The new media landscape challenges the traditional journalism to redefine itself, to take advantage of the stream of information, carefully analyze and make sense of news content. That’s how you merge the old and the new. This is what we will try to do at the Pacific Island Times, a monthly news magazine — in newsprint that calls for an urgency to be read. We can also be read online at www.pacificislandtimes.com.

We have teamed up with the Pacific Note, a team of Palau-based journalists, with whom we share a common mission: To be the most accurate, comprehensive, analytical and independent source of news on politics, government affairs, economy and business, arts and culture in Guam, Palau, CNMI and rest of the Pacific region; and to create a product that reflects the diversity of the backgrounds, goals and interests of the communities in our region.

There is a plainly political dimension to the role of the media, which operates under protection of the First Amendment. An independent press is crucial to a free society, which must read what it needs to know and not just what it wants to know.

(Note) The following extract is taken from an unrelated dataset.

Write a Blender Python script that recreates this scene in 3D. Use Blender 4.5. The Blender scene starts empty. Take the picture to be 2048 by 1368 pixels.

I once heard a colleague quip,“Opening a publication is a hobby on Guam and we have a small island with a small population.” But for knowledge-seekers and First Amendment advocates, there can never be enough sources of information. Ask Dr. Robert Underwood, University of Guam president, who underscored the value of free press in his Oct. 1, 2016 column in PDN.“

A free press meant free access to ideas which are the basis for having informed opinions,” Dr. Underwood said, paraphrasing Thomas Jefferson, who “would rather have a society without government than a society without newspapers.”

But it’s not just a matter of having an accessible press, Dr. Underwood wrote, but more so, “it is the ability to understand the information that is provided in that press.”